Documents filed in the case show Maria disappeared sometime between 6:45 p.m. and 6:55 p.m., and prosecutors said even if she had been abducted as early as 6:30 p.m., McCullough would have had to average more than 100 mph to cover the distance from Sycamore to Rockford by the time he made the call.

Schmack said it took him six months to review 5,000 pages of evidence, but he's now convinced McCullough did not abduct Maria.

"The only thing we have is to go back to the original FBI reports that show she disappeared at 6:45, and that the person who has been convicted of her abduction and murder was in Rockford at 6:57," he said.

On Friday, the Illinois State Police issued a statement that says, in part, McCullough's arrest was the result of a thorough investigation. The police agency also noted his conviction was upheld by a state appellate court.

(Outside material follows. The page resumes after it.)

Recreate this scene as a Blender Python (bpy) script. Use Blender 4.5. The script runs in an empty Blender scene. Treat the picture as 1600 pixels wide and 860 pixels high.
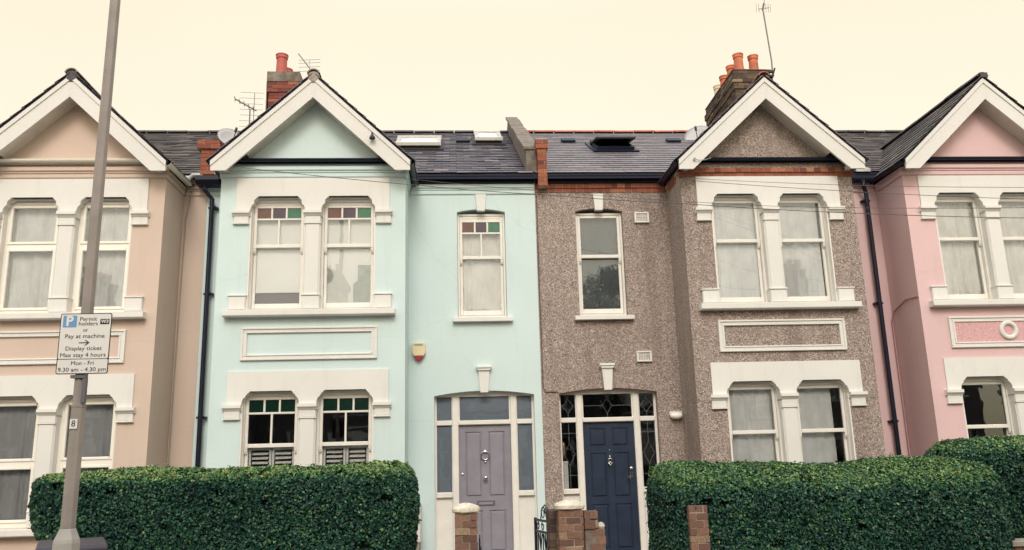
import bpy, bmesh, math, random
from mathutils import Vector, Matrix, noise
import numpy as np
R = math.radians
sc = bpy.context.scene
col = sc.collection
random.seed(7)
rng = np.random.default_rng(11)

# ---------------------------------------------------------------- camera
def make_camera():
    cd = bpy.data.cameras.new("camera"); cam = bpy.data.objects.new("camera", cd); col.objects.link(cam)
    p, r, w = R(13.0), R(-1.55), R(3.9)
    f = Vector((math.sin(w)*math.cos(p), math.cos(w)*math.cos(p), math.sin(p)))
    rt = Vector((math.cos(w), -math.sin(w), 0)); up = rt.cross(f)
    a = rt*math.cos(r) + up*math.sin(r); u = up*math.cos(r) - rt*math.sin(r)
    m = Matrix(((a.x, u.x, -f.x, 0), (a.y, u.y, -f.y, -13.0), (a.z, u.z, -f.z, 1.65), (0, 0, 0, 1)))
    cam.matrix_world = m
    cd.sensor_width = 36; cd.lens = 36*1300/1600; cd.clip_end = 2000; cd.clip_start = .05
    sc.camera = cam
make_camera()
sc.render.resolution_x = 1024; sc.render.resolution_y = 550
sc.view_settings.view_transform = 'Standard'; sc.view_settings.look = 'None'
sc.view_settings.gamma = 1; sc.view_settings.exposure = -0.03

# ---------------------------------------------------------------- overcast sky and a soft veiled sun
SUN_EL, SUN_AZ = R(40), R(182)          # azimuth clockwise from +Y: straight behind the viewer
def make_world():
    w = bpy.data.worlds.new("World"); sc.world = w; w.use_nodes = True
    nt = w.node_tree; nt.nodes.clear(); N = nt.nodes.new; L = nt.links.new
    out = N('ShaderNodeOutputWorld'); sky = N('ShaderNodeTexSky'); sky.sky_type = 'NISHITA'; sky.sun_disc = False
    sky.sun_elevation = SUN_EL; sky.sun_rotation = SUN_AZ; sky.dust_density = 4
    b1 = N('ShaderNodeBackground'); b1.inputs[1].default_value = .08; L(sky.outputs[0], b1.inputs[0])
    tc = N('ShaderNodeTexCoord'); sx = N('ShaderNodeSeparateXYZ'); L(tc.outputs['Generated'], sx.inputs[0])
    ramp = N('ShaderNodeValToRGB'); e = ramp.color_ramp.elements
    e[0].position = 0.0; e[0].color = (.935, .775, .48, 1)
    e[1].position = .50; e[1].color = (.935, .785, .50, 1)
    e.new(.75).color = (.92, .95, .97, 1)
    L(sx.outputs[2], ramp.inputs[0])
    mr = N('ShaderNodeMapRange'); mr.inputs[1].default_value = .5; mr.inputs[2].default_value = .95
    mr.inputs[3].default_value = 1.00; mr.inputs[4].default_value = 1.30; L(sx.outputs[2], mr.inputs[0])
    # added sky brightness on the sun's side (behind the viewer) to fill window recesses
    gl = N('ShaderNodeMapRange'); gl.interpolation_type = 'SMOOTHSTEP'; gl.inputs[1].default_value = -.15; gl.inputs[2].default_value = -.85; gl.inputs[3].default_value = 1; gl.inputs[4].default_value = 1.40; L(sx.outputs[1], gl.inputs[0])
    g2 = N('ShaderNodeMath'); g2.operation = 'MULTIPLY'; L(mr.outputs[0], g2.inputs[0]); L(gl.outputs[0], g2.inputs[1]); mr = g2
    nz = N('ShaderNodeTexNoise'); nz.inputs['Scale'].default_value = 1.6; nz.inputs['Detail'].default_value = 4; L(tc.outputs['Generated'], nz.inputs[0])
    m2 = N('ShaderNodeMapRange'); m2.inputs[3].default_value = .91; m2.inputs[4].default_value = 1.09; L(nz.outputs[0], m2.inputs[0])
    mu = N('ShaderNodeMath'); mu.operation = 'MULTIPLY'; L(mr.outputs[0], mu.inputs[0]); L(m2.outputs[0], mu.inputs[1])
    b2 = N('ShaderNodeBackground'); L(ramp.outputs[0], b2.inputs[0]); L(mu.outputs[0], b2.inputs[1])
    ad = N('ShaderNodeAddShader'); L(b1.outputs[0], ad.inputs[0]); L(b2.outputs[0], ad.inputs[1]); L(ad.outputs[0], out.inputs[0])
make_world()
sd = bpy.data.lights.new("sun", 'SUN'); sd.energy = 1.15; sd.angle = R(20); sd.color = (1, .975, .93)
so = bpy.data.objects.new("sun", sd); col.objects.link(so)
so.rotation_euler = Vector((-math.sin(SUN_AZ)*math.cos(SUN_EL), -math.cos(SUN_AZ)*math.cos(SUN_EL), -math.sin(SUN_EL))).to_track_quat('-Z', 'Y').to_euler()
so.location = (-8, -20, 20)

# ---------------------------------------------------------------- materials
def mat_base(name):
    m = bpy.data.materials.new(name); m.use_nodes = True
    nt = m.node_tree; b = nt.nodes['Principled BSDF']; return m, nt, b
def mixc(nt, fac, a, b, mode='MIX'):
    n = nt.nodes.new('ShaderNodeMix'); n.data_type = 'RGBA'; n.blend_type = mode
    for s, v in ((n.inputs[0], fac), (n.inputs[6], a), (n.inputs[7], b)):
        if isinstance(v, (int, float)): s.default_value = v
        elif isinstance(v, tuple): s.default_value = v if len(v) == 4 else (*v, 1)
        else: nt.links.new(v, s)
    return n.outputs[2]
def coord(nt, kind='Object', scale=(1, 1, 1)):
    tc = nt.nodes.new('ShaderNodeTexCoord'); mp = nt.nodes.new('ShaderNodeMapping'); mp.inputs['Scale'].default_value = scale
    nt.links.new(tc.outputs[kind], mp.inputs[0]); return mp.outputs[0]
def noi(nt, vec, scale, detail=4, rough=.6):
    n = nt.nodes.new('ShaderNodeTexNoise'); n.inputs['Scale'].default_value = scale; n.inputs['Detail'].default_value = detail; n.inputs['Roughness'].default_value = rough
    nt.links.new(vec, n.inputs[0]); return n.outputs[0]
def rng_(nt, v, a, b, c=0., d=1.):
    n = nt.nodes.new('ShaderNodeMapRange'); nt.links.new(v, n.inputs[0])
    for i, x in enumerate((a, b, c, d)): n.inputs[i+1].default_value = x
    return n.outputs[0]
def bump(nt, b, h, s=.3, dist=.01):
    n = nt.nodes.new('ShaderNodeBump'); n.inputs['Strength'].default_value = s; n.inputs['Distance'].default_value = dist
    nt.links.new(h, n.inputs['Height']); nt.links.new(n.outputs[0], b.inputs['Normal'])
def m_plain(name, c, rough=.5, metal=0., var=.08, vs=3., spec=.5, bumpy=0., bs=60):
    m, nt, b = mat_base(name); v = coord(nt); n = noi(nt, v, vs)
    cc = mixc(nt, rng_(nt, n, .3, .7), tuple(x*(1-var) for x in c), tuple(min(1, x*(1+var)) for x in c))
    nt.links.new(cc, b.inputs['Base Color']); b.inputs['Roughness'].default_value = rough; b.inputs['Metallic'].default_value = metal
    b.inputs['Specular IOR Level'].default_value = spec
    if bumpy: bump(nt, b, noi(nt, v, bs), bumpy, .004)
    return m
def m_render(name, c, dirt=(.32, .27, .22), amount=.35):
    """smooth painted masonry: broad tone drift, rain streaks, tiny trowel bumps"""
    m, nt, b = mat_base(name); v = coord(nt)
    vc = nt.nodes.new('ShaderNodeTexVoronoi'); vc.feature = 'DISTANCE_TO_EDGE'; vc.inputs['Scale'].default_value = .55
    wv = nt.nodes.new('ShaderNodeMixRGB'); wv.inputs[0].default_value = .16; nt.links.new(v, wv.inputs[1]); ncol = nt.nodes.new('ShaderNodeTexNoise'); ncol.inputs['Scale'].default_value = 2.5; ncol.inputs['Detail'].default_value = 6; nt.links.new(v, ncol.inputs[0]); nt.links.new(ncol.outputs['Color'], wv.inputs[2]); nt.links.new(wv.outputs[0], vc.inputs[0])
    crack = rng_(nt, vc.outputs['Distance'], 0, .003, .17, 0)
    n1 = noi(nt, v, .7, 5); n2 = noi(nt, coord(nt, scale=(5, 5, .35)), 1.3, 6, .7); n3 = noi(nt, v, 7, 6, .7)
    a = mixc(nt, rng_(nt, n1, .3, .7), tuple(x*.95 for x in c), tuple(min(1, x*1.04) for x in c))
    a = mixc(nt, rng_(nt, n2, .55, .85, 0, amount), a, tuple(x*.62+d*.25 for x, d in zip(c, dirt)))
    a = mixc(nt, rng_(nt, n3, .62, .78, 0, amount*.6), a, tuple(x*.75 for x in c))
    a = mixc(nt, crack, a, tuple(x*.5 for x in c))
    nt.links.new(a, b.inputs['Base Color']); b.inputs['Roughness'].default_value = .75; b.inputs['Specular IOR Level'].default_value = .25
    bump(nt, b, noi(nt, v, 22, 6, .7), .35, .006)
    return m
def m_pebble():
    m, nt, b = mat_base('pebbledash'); v = coord(nt)
    vo = nt.nodes.new('ShaderNodeTexVoronoi'); vo.inputs['Scale'].default_value = 70; nt.links.new(v, vo.inputs[0])
    sp = nt.nodes.new('ShaderNodeSeparateColor'); nt.links.new(vo.outputs['Color'], sp.inputs[0])
    rp = nt.nodes.new('ShaderNodeValToRGB'); e = rp.color_ramp.elements
    e[0].position = 0; e[0].color = (.13, .10, .088, 1); e[1].position = 1; e[1].color = (.62, .53, .46, 1)
    for p, c_ in ((.22, (.27, .21, .185)), (.5, (.33, .268, .238)), (.78, (.40, .333, .298))): e.new(p).color = (*c_, 1)
    nt.links.new(sp.outputs[0], rp.inputs[0])
    n2 = noi(nt, coord(nt, scale=(2.6, 2.6, .22)), 1.2, 6, .65); n1 = noi(nt, v, .9, 4)
    a = mixc(nt, rng_(nt, n2, .48, .74, .04, .62), rp.outputs[0], (.15, .105, .095))
    a = mixc(nt, rng_(nt, n1, .4, .75, 0, .18), a, (.48, .38, .31))
    nt.links.new(a, b.inputs['Base Color']); b.inputs['Roughness'].default_value = .8; b.inputs['Specular IOR Level'].default_value = .3
    bump(nt, b, vo.outputs['Distance'], .8, .012); return m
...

In light of the new evidence, Schmack said his office will not oppose a defense motion to overturn McCullough's conviction.

Schmack said a review ordered by the judge in McCullough's case found several other errors, including:

• A suggestive photo array showed to Maria's friend, who picked out McCullough's picture 53 years later from an array of six photos. McCullough's picture was a snapshot of him wearing a shirt with no coat, and a dark background; while the other five were professional yearbook pictures of young men wearing suit coats, and light backgrounds. McCullough also was the only person in the array who lived in the neighborhood where Maria disappeared.
• Thousands of pages of police reports improperly excluded from the case, pointing to McCullough's innocence.
• Mistaken testimony from McCullough's sister that she saw police searching for Maria an hour before she was reported missing.
• False testimony that there was a streetlight on the corner where Maria's friend saw a man she later identified as McCullough.

"Since McCullough was in Rockford when Kathy Sigman briefly stood on an unlighted corner in Sycamore with Maria's kidnapper in 1957, her selection in 2010 of a black and white headshot of him as a teenager is clearly an unintentional and tragic mistake on her part," Schmack said.

McCullough was charged by former DeKalb County State's Attorney Clay Campbell, who lost to Schmack two months after he was convicted in 2012. Schmack's decision comes little more than a year after an Illinois Appellate Court panel upheld his conviction.

McCullough was due back in court Tuesday.